• _BRIEF_: Only the lines from the beginning of the entries through the one with "o = m.build('cord_loop', M['gap']);" should be written out, please, exactly and without any pictures.
═════ DATASET ROWS
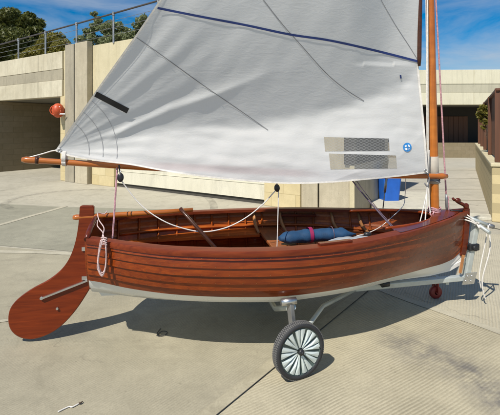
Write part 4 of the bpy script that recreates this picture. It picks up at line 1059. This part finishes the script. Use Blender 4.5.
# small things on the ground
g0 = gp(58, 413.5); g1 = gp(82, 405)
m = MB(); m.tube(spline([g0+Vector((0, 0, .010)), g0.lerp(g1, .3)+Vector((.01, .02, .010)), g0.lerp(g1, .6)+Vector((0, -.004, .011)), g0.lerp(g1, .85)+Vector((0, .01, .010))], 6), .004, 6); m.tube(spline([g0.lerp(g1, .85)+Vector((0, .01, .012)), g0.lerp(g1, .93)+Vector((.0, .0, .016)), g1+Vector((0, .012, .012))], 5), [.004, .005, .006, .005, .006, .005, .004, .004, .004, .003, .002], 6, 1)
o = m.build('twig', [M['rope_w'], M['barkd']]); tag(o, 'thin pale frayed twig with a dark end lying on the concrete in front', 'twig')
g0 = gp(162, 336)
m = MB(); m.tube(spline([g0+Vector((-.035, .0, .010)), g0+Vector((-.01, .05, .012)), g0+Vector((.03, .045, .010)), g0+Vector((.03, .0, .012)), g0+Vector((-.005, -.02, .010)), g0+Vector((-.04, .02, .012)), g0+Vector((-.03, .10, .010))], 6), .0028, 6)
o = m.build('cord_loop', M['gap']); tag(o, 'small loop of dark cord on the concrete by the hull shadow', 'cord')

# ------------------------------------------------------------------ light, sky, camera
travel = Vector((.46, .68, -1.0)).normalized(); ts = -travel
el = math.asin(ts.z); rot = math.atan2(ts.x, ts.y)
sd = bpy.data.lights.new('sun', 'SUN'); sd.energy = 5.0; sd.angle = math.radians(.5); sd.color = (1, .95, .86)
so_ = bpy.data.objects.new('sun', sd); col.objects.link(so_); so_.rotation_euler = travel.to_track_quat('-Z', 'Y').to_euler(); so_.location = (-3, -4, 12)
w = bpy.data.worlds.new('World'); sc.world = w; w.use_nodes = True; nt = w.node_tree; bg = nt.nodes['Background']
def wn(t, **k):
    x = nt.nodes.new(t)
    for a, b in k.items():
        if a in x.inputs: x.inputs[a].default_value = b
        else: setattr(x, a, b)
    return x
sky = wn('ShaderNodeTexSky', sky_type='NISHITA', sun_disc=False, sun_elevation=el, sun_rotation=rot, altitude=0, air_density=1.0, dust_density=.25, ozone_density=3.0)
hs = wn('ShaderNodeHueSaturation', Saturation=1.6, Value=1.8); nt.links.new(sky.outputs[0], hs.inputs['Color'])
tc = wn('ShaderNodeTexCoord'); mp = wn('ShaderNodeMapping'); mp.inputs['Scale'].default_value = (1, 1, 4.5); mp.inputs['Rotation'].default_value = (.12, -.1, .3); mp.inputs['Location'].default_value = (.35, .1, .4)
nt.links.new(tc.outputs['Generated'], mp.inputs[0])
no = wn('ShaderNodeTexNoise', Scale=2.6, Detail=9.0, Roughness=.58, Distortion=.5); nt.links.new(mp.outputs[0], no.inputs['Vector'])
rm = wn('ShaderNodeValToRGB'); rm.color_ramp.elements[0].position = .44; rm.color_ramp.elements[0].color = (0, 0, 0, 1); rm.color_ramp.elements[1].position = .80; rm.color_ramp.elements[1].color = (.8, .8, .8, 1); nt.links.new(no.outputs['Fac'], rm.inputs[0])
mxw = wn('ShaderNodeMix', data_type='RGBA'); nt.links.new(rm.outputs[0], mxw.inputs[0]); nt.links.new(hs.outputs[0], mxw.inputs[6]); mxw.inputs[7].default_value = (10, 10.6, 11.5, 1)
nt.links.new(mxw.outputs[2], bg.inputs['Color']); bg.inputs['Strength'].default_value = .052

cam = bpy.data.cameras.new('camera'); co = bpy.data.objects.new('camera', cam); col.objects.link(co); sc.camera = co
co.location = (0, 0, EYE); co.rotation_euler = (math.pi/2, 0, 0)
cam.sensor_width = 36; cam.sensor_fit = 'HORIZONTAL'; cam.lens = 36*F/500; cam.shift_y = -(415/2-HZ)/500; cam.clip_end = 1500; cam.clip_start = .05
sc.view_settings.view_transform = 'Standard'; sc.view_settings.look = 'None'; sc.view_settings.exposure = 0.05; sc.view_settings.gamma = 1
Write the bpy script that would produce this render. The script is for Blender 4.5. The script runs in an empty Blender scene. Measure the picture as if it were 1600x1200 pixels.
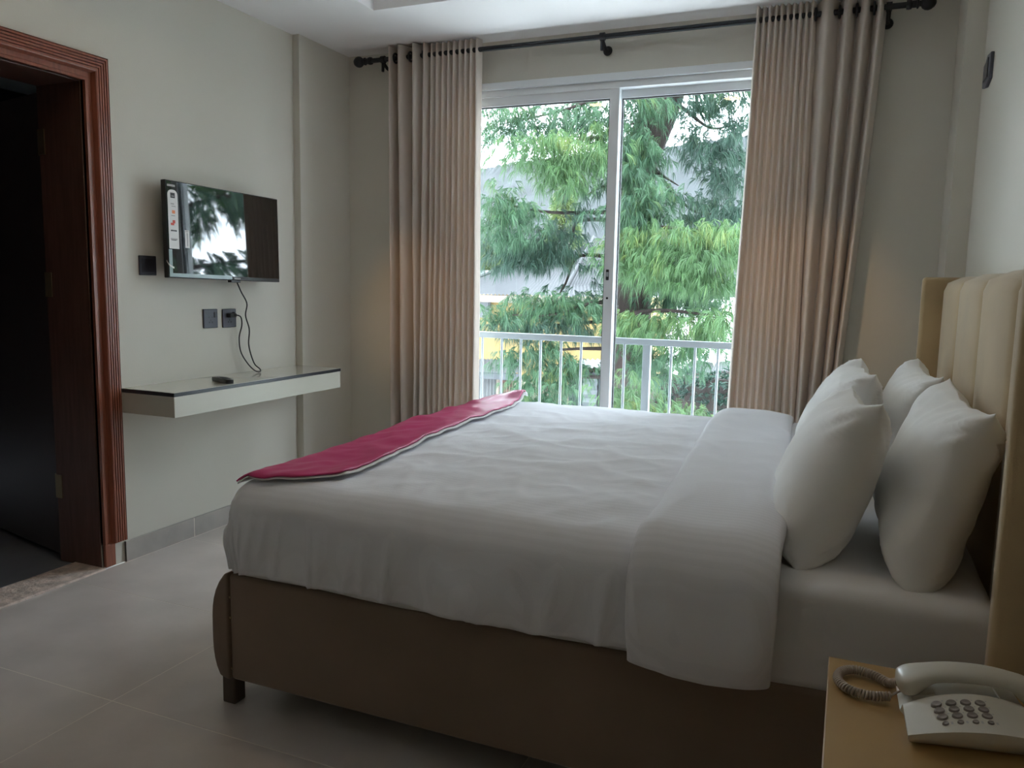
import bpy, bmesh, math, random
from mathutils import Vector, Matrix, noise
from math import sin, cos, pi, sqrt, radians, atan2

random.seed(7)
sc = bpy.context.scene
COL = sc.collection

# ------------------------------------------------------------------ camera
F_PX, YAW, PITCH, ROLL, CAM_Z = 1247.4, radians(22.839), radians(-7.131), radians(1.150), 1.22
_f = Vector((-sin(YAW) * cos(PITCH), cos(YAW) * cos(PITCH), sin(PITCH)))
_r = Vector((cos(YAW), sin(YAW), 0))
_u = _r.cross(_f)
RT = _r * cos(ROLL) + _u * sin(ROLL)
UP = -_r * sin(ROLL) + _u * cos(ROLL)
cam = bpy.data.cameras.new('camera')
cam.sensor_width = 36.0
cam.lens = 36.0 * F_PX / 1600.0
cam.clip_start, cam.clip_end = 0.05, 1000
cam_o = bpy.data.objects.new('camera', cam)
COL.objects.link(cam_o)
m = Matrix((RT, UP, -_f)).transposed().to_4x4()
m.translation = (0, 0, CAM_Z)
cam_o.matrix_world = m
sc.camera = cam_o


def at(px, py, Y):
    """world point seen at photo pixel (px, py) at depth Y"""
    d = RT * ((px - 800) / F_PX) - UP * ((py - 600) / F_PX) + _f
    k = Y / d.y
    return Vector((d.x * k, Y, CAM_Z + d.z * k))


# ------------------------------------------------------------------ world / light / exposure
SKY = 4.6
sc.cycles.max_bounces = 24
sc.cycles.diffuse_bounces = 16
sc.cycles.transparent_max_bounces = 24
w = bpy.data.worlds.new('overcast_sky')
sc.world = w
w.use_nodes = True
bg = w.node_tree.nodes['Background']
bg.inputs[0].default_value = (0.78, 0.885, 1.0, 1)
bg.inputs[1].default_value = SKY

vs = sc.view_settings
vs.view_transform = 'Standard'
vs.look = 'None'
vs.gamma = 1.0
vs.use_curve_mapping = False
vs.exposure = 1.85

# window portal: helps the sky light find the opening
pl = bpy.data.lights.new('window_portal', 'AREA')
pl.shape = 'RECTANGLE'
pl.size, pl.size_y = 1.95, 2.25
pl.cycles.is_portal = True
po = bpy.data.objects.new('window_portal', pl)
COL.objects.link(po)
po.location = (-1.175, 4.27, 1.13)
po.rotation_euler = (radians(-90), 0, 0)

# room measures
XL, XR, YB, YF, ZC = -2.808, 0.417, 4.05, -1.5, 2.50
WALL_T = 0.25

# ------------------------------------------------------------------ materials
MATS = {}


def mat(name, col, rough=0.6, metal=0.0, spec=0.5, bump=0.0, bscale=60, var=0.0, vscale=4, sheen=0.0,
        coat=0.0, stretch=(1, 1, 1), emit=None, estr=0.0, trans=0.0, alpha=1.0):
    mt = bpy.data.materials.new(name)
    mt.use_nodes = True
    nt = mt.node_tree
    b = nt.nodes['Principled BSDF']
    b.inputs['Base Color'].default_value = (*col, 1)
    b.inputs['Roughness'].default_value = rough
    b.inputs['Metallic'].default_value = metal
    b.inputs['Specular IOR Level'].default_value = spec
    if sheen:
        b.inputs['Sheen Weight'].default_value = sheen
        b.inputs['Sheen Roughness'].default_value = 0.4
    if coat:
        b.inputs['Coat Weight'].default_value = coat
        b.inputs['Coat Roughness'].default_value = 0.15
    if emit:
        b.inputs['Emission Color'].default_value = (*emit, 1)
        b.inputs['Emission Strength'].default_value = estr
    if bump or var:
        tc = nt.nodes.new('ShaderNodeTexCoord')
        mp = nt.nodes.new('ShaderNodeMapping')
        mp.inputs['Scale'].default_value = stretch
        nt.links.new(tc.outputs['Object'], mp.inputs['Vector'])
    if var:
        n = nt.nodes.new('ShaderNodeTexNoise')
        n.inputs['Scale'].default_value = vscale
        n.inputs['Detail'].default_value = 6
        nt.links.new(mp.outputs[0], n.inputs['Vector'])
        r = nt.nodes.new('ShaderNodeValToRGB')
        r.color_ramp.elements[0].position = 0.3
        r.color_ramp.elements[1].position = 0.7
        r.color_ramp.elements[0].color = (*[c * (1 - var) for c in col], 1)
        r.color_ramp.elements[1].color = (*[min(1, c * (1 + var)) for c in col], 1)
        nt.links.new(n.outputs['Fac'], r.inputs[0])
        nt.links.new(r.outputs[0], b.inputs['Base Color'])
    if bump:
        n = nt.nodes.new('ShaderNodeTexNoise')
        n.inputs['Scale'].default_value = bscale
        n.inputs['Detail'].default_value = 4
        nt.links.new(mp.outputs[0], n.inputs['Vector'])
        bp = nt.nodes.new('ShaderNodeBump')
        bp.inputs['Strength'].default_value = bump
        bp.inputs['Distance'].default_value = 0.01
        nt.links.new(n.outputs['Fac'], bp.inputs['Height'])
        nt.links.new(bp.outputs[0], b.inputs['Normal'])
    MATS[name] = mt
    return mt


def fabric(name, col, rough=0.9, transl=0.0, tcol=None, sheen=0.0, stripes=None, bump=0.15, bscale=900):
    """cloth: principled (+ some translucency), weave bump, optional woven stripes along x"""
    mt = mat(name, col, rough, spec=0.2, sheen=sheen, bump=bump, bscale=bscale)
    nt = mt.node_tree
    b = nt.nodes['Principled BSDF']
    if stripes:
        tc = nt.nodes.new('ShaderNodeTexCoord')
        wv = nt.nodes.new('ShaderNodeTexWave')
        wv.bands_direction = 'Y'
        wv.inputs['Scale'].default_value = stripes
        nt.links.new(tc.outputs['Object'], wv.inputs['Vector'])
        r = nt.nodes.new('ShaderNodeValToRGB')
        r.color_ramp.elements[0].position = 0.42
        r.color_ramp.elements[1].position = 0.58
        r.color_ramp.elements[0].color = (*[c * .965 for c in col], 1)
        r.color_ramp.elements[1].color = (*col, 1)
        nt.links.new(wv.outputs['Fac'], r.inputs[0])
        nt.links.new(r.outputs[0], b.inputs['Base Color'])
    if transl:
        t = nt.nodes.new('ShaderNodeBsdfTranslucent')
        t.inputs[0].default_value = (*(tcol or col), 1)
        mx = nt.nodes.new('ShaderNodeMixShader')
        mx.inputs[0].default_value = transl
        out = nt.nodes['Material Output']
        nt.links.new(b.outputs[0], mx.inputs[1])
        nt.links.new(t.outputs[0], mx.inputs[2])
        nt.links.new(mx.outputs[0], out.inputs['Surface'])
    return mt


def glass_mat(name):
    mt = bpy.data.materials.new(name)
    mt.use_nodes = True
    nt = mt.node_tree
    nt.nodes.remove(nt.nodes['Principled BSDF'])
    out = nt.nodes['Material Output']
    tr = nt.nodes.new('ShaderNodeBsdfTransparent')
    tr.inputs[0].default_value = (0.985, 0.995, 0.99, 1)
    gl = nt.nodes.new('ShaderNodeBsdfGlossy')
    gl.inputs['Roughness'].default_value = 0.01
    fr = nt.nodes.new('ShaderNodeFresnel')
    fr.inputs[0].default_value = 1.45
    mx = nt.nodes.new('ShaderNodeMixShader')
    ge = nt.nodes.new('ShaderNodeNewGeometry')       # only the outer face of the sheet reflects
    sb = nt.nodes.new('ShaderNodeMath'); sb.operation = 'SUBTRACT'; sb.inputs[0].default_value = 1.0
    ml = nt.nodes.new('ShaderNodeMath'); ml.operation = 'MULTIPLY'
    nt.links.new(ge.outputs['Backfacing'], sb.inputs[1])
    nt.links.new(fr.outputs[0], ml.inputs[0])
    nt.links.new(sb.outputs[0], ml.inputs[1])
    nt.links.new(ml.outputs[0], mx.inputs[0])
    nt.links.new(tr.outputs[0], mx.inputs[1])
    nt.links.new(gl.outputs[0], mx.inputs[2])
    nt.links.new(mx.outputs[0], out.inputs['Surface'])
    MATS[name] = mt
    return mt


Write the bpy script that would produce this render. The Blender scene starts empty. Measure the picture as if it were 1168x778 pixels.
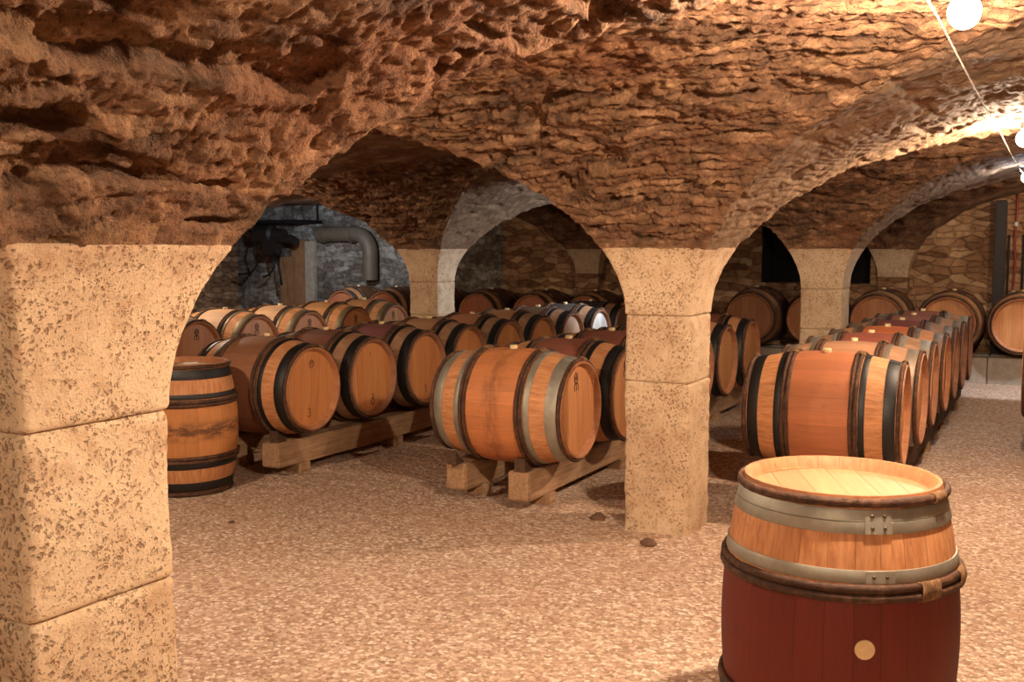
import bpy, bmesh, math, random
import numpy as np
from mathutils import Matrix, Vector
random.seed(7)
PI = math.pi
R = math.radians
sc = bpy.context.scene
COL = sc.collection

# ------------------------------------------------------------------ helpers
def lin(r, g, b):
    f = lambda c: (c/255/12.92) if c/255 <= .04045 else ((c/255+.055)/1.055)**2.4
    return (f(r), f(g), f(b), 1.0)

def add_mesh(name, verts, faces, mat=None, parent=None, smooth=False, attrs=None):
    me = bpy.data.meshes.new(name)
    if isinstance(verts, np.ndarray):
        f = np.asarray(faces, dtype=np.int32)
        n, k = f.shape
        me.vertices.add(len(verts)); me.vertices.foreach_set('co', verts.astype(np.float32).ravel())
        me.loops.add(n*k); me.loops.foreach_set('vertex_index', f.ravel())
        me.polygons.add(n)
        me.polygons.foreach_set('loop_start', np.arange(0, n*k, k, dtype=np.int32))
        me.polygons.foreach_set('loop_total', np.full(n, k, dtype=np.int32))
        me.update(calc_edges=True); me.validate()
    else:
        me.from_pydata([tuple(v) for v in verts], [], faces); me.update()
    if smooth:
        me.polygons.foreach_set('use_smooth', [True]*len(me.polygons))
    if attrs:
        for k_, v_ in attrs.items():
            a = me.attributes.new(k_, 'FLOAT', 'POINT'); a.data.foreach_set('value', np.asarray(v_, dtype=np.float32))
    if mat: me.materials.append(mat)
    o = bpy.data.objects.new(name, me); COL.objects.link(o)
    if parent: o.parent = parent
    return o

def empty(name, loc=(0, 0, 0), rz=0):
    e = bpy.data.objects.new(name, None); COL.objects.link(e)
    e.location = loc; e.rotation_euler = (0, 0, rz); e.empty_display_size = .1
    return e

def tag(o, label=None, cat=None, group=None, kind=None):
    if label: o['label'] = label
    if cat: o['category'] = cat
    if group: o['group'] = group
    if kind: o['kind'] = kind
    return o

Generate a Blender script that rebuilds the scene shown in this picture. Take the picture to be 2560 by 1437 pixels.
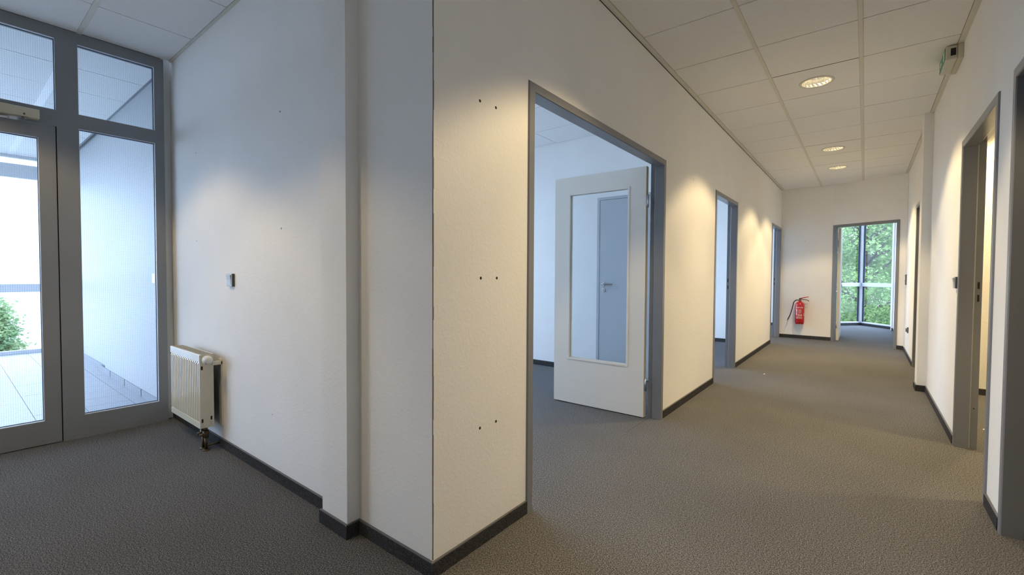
══════════
• _WRITTEN ANSWER_:
Write part 4 of the bpy script that recreates this picture. It picks up at line 1059. This part finishes the script. Use Blender 4.5.
# small things on the ground
g0 = gp(58, 413.5); g1 = gp(82, 405)
m = MB(); m.tube(spline([g0+Vector((0, 0, .010)), g0.lerp(g1, .3)+Vector((.01, .02, .010)), g0.lerp(g1, .6)+Vector((0, -.004, .011)), g0.lerp(g1, .85)+Vector((0, .01, .010))], 6), .004, 6); m.tube(spline([g0.lerp(g1, .85)+Vector((0, .01, .012)), g0.lerp(g1, .93)+Vector((.0, .0, .016)), g1+Vector((0, .012, .012))], 5), [.004, .005, .006, .005, .006, .005, .004, .004, .004, .003, .002], 6, 1)
o = m.build('twig', [M['rope_w'], M['barkd']]); tag(o, 'thin pale frayed twig with a dark end lying on the concrete in front', 'twig')
g0 = gp(162, 336)
m = MB(); m.tube(spline([g0+Vector((-.035, .0, .010)), g0+Vector((-.01, .05, .012)), g0+Vector((.03, .045, .010)), g0+Vector((.03, .0, .012)), g0+Vector((-.005, -.02, .010)), g0+Vector((-.04, .02, .012)), g0+Vector((-.03, .10, .010))], 6), .0028, 6)
o = m.build('cord_loop', M['gap']); tag(o, 'small loop of dark cord on the concrete by the hull shadow', 'cord')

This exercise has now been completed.